Movies

Original content to drive growth of Indian animation industry

MUMBAI: Unlike the Indian cinema industry, which has brands like the Khans and the Bachchans participating in marketing stints to promote the end product that would consequently pull in audiences into theatres and create box office hits, the nascent yet growing Indian animation industry is still to witness anything of such kind, at least in the near future. This is because the industry is still under the spell of outsourced content.

Hence, industry experts and marketers, present at the Animated Feature Forum in Mumbai on 23 August to discuss the future prospects of the Indian animation industry, believe that the only way to drive brand India into animation is by producing "good original content".


The Animated Feature Forum was organised by Animation Xpress with an aim to provide professionals from both the cinema and the animation industry with a platform to share and discuss their expertise domain.


According to Walt Disney India managing director Mahesh Sampat, the Indian animation industry is not only apprehensive about creating original content but also doubtful about the potential that the domestic market holds for the industry. "Since we as Indians, have grown up watching animated films, mostly comprising non-Indian content, we continuously seem to be under the influence of these outsourced materials. Well, now we have to start realising the potential that Indian art holds for us. The Indian film market witnesses more that three billion theatre admissions every year and 75 per cent of its revenue comes in from theatrical releases. Hence, there is a huge potential in the domestic market itself, which the industry needs to tap."


Live action feature film directors, who now desire to walk into this new art form, believe that the biggest challenge in making animation films lay in scripting, story telling technique and visual design. They also state that if these challenges can be met confidently, then the return on investments are huge.


Govind Nihalani, whose first animation film is set to release by 2008 year-end, believes, "The animated genre can be targeted at all age groups. Hence, Indian content needs expertise in scriptwriting to maintain universality. We need to engage people, and only a good script, clubbed with a fantastic visual identity, has the potential to do so. Once we can master the craft of scripting and visualisation, we can create an emotional connect with the audience, and once that is created, our ROI will definitely be huge. This is because the audience would want to experience the film again and again."

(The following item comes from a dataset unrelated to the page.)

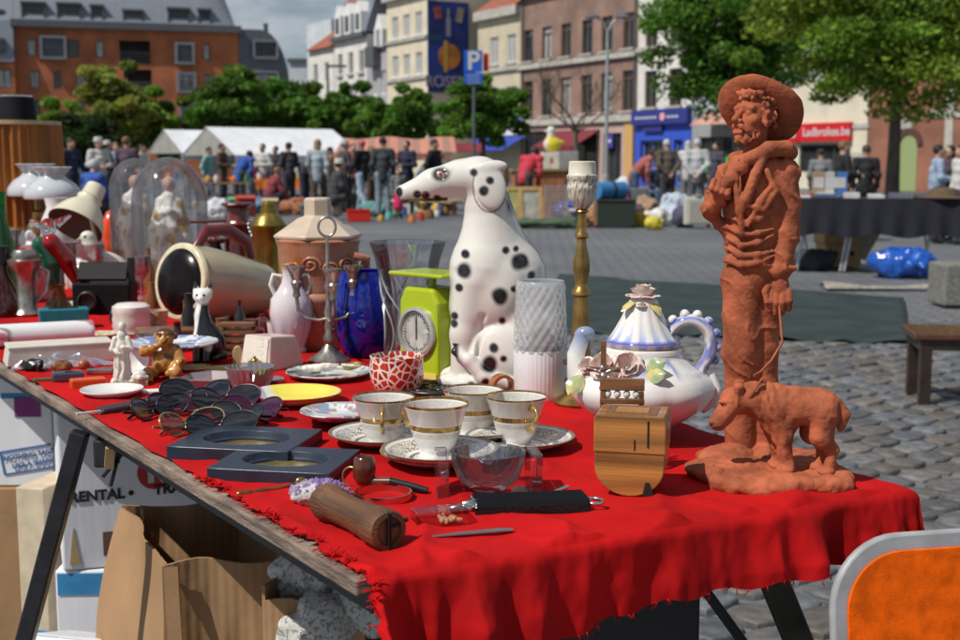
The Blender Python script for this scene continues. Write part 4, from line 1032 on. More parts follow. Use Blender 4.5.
for i,(px,py,w_,d_,h_,lab)in enumerate(((838,262,.42,.35,.26,'lower of two brown banana boxes under the dark stall'),(836,262,.42,.35,.22,'upper of two brown banana boxes under the dark stall'))):
 q=gat(px,py+4);T=thing('banana_box',lab,'box',(q.x,q.y+.02,.265 if i else 0),R(6),'banana boxes');MB().box((0,0,h_/2),(w_,d_,h_)).build('carton',CARD_ if False else mat('banana_card',(.40,.25,.12),rough=.85,var=.12),T,smooth=0,bevel=.005)
 for x_ in(-.1,.1):MB().lathe([(0,0),(.03,0),(.03,.003),(0,.003)],16).build('hand_hole',cmat((.02,.015,.01)),T,(x_,-d_/2-.001,h_*.6),(R(90),0,0))
def lump(name,label,cat,px,py,r_,mt,seed,amp=.15,z=0.,group=None):
 q=gat(px,py);T=thing(name,label,cat,(q.x,q.y+r_[1],z),0,group);R_=max(r_);g=SDF((-R_*1.4,-R_*1.4,-R_*.1),(R_*1.4,R_*1.4,R_*2.2),R_/16);g.ell((0,0,r_[2]*.85),r_,k=.01);g.ell((r_[0]*.4,0,r_[2]*1.1),(r_[0]*.5,r_[1]*.6,r_[2]*.6),k=.05);g.warp(lambda P:amp*R_*(fbm(P,1.6/R_,seed,3)+.6*np.abs(fbm(P,3.2/R_,seed+5,2))));obj(name.split('_')[-1]+'_body',g.mesh(name,1),mt,T);return T
lump('plastic_sack','big shiny blue plastic sack under the dark stall','sack',912,278,(.34,.26,.17),mat('blue_plastic',(.010,.075,.38),rough=.22,coat=.4,var=.15),3,.16)
lump('dark_bag','dark grey bag lying under the left end of the dark stall','bag',815,270,(.25,.2,.12),cmat((.03,.035,.045)),5)
q=gat(868,268);T=thing('leaning_board','pale board tipped on its corner under the dark stall','board',(q.x,q.y+.25,0),R(10));MB().box((0,0,.30),(.30,.02,.36),(R(-8),R(34),0)).build('board',mat('grey_board',(.30,.28,.24),rough=.8),T,smooth=0)
q=gat(808,262);T=thing('folding_chair','grey folding chair behind the left end of the dark stall','chair',(q.x,q.y+.9,0),R(20));MB().box((0,0,.44),(.38,.36,.03)).build('seat',GREYM,T,smooth=0,bevel=.01);MB().box((0,.18,.72),(.38,.02,.26),(R(-8),0,0)).build('backrest',GREYM,T,smooth=0,bevel=.01)
for x_ in(-.17,.17):
 for y0,y1 in((-.16,.18),(.2,-.18)):MB().tube([(x_,y0,.44),(x_,y1,0)],.014,8).build('leg',mat('white_window_frame'),T)
q=gat(870,288);T=thing('rag','flat pale rag dropped on the cobbles before the dark stall','rag',(q.x,q.y,0));MB().grid(lambda u,v:(-.45+1.2*u,-.12+.3*v*(1-.6*u),.012+.05*max(0,math.sin(u*6+v*3))*math.sin(v*3.1)),24,10,.008).build('cloth',mat('grey_rag',(.26,.24,.20),rough=.9,var=.3),T,smooth=80)
def stall(px,py,w_,d_,h_,label,clothc,rz=0.):
 q=gat(px,py);T=thing('trestle_table',label,'table',(q.x,q.y,0),R(rz),'trestle tables under the tents');MB().box((0,d_/2,h_),(w_,d_,.03)).build('tabletop',BROWNW_,T,smooth=0)
 if clothc:m=MB();m.grid(lambda u,v:((u-.5)*(w_+.06),-.02-.02*math.sin(u*30)*v,h_+.02-.28*v),40,5);m.grid(lambda u,v:((u-.5)*(w_+.06),-.02+(d_+.03)*v,h_+.02),6,3);m.build('cloth',cmat(clothc),T,smooth=80)
 for x_ in(-.45,.45):
  for y_ in(.1,.9):MB().tube([(x_*w_,y_*d_,h_-.02),(x_*w_,y_*d_,0)],.02,6).build('leg',BROWNW_,T)
 return T,h_+.022
BROWNW_=mat('plain_wood',(.22,.12,.06),rough=.7,var=.25,scale=8)
ST=[stall(280,207,1.3,.8,.75,'stall table with a bright orange cover under the long tent',(.62,.16,.02),6),stall(228,211,1.2,.8,.7,'plain wooden stall table of crockery by the tent pole',None,-4),stall(160,208,1.5,.8,.75,'stall table behind the glass domes',(.25,.26,.28),3),stall(415,209,1.3,.7,.5,'low table of bric-a-brac behind the dog nose',(.10,.08,.06),0),stall(120,206,1.4,.8,.75,'stall table left of the tents',(.32,.20,.10),0)]
rs=random.Random(21);PAL=[('white',(.6,.6,.58)),('green',(.05,.22,.09)),('red',(.42,.03,.03)),('ochre',(.45,.28,.06)),('blue',(.03,.10,.38)),('brown',(.16,.08,.04)),('turquoise',(.10,.36,.36)),('orange',(.6,.17,.02))]
KN=['jar','vase','bowl','teapot']
used_=set()
def bric(loc,k,label,grp):
 c=PAL[k%8][1];T=thing(KN[k%4]if KN[k%4]!='teapot' else 'coffee_pot',label,KN[k%4]if KN[k%4]!='teapot' else 'pot',loc,0,grp);m=MB();q=k%4
 pr={0:[(0,0),(.06,0),(.075,.05),(.075,.12),(.05,.16),(.055,.18),(0,.19)],1:[(0,0),(.045,0),(.07,.08),(.03,.18),(.045,.24),(.04,.24),(.02,.18),(0,.1)],2:[(0,0),(.05,0),(.12,.09),(.115,.09),(.04,.02),(0,.02)],3:[(0,0),(.06,0),(.085,.06),(.06,.14),(.02,.17),(0,.18)]}[q]
 m.lathe(pr,20);m.build('body',cmat(c,'glaze'),T,smooth=50)
 if q==3:MB().tube([(.06,0,.06),(.13,0,.12)],[.02,.012],8).build('spout',cmat(c,'glaze'),T);MB().tube([(-.07,0,.12),(-.13,0,.1),(-.08,0,.04)],.012,8).build('handle',cmat(c,'glaze'),T)
WH_=['on the orange covered stall','on the plain wooden stall','on the stall behind the domes','on the low table behind the dog','on the stall left of the tents']
for i,(T,h_)in enumerate(ST):
 for k in range(8):
  kk_=(k*5+i*3)%32;x_=-.55+k*.155;y_=.2+.4*((k*3)%5)/5
  a=T.rotation_euler.z;bric(T.location+Vector((math.cos(a)*x_-math.sin(a)*y_,math.sin(a)*x_+math.cos(a)*y_,h_)),kk_,'%s %s %s, number %s along'%(PAL[kk_%8][0],KN[kk_%4],WH_[i],'one'),'crockery on the stalls')
  bpy.context.scene.collection.objects
for o in list(col.objects):
 if o.get('label','').endswith(', number one along'):o['label']=o['label'].replace(', number one along',' under the tents' if 'dog' not in o['label']else '')
GN=[(200,214,'box',(.30,.20,.12),'brown carton left of the plain wooden stall'),(214,218,'heap',(.50,.50,.52),'white heap of linen before the plain wooden stall'),(246,216,'box',(.40,.06,.04),'red carton under the plain wooden stall'),(258,213,'heap',(.12,.20,.34),'blue heap of clothes by the orange stall'),(270,215,'box',(.45,.33,.2),'tan carton in front of the orange stall'),(294,214,'heap',(.30,.12,.06),'rust heap of cloth right of the orange stall'),(308,217,'box',(.10,.11,.13),'black carton left of the seated person'),(325,219,'heap',(.42,.36,.30),'beige heap of cloth left of the red crate'),(378,216,'heap',(.10,.25,.24),'teal heap of cloth right of the red crate'),(392,212,'box',(.46,.34,.22),'tan carton behind the pink skirt'),(417,211,'box',(.55,.55,.53),'white carton behind the dog nose'),(432,213,'heap',(.48,.30,.08),'ochre heap of cloth under the dog muzzle'),(446,214,'box',(.22,.12,.07),'dark brown carton behind the dog neck'),(236,213,'box',(.10,.30,.14),'green carton beside the tent pole'),(498,226,'box',(.36,.24,.12),'brown carton below the wooden post'),(576,224,'box',(.30,.31,.33),'grey carton left of the brass lamp'),(648,218,'box',(.42,.28,.16),'tan carton behind the yellow bundles'),(634,214,'box',(.5,.48,.44),'pale carton behind the tan bags')]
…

Meanwhile, marketers like Turner theatrical head and L&M Jiggy George believe that though, currently, the merchandising prospects of the animation industry is negligible, with the growth of the retail segment, along with the mobile and gaming market, the growth prospects of the "animation merchandising" market also looks optimistic.


"Currently, the retail market, home video segment, and the digital, mobile and gaming market are growing at an incomprehensible speed. Along with this, the animation industry is also growing at a rate of 140 per cent per annum. Furthermore, the industry is migrating from the small screen to the big screen. Its products are now fighting against live action films to capture that same Friday release slot in the same multiplexes. This means, the modules to fully exploit these properties that did not exist earlier, are now visible to us as marketers," says George.


"Also, since animation films generally have a very long shelf life, they can be exploited for a very long time. However, this exploitation, and hence merchandising, can happen only when the product (film) has created a ‘brand stickiness‘ for itself. This is because, its only when the consumers recall the brand, will they buy the merchandise. Thus, to create that brand stickiness, the content created will require being seamlessly powerful and original," George adds.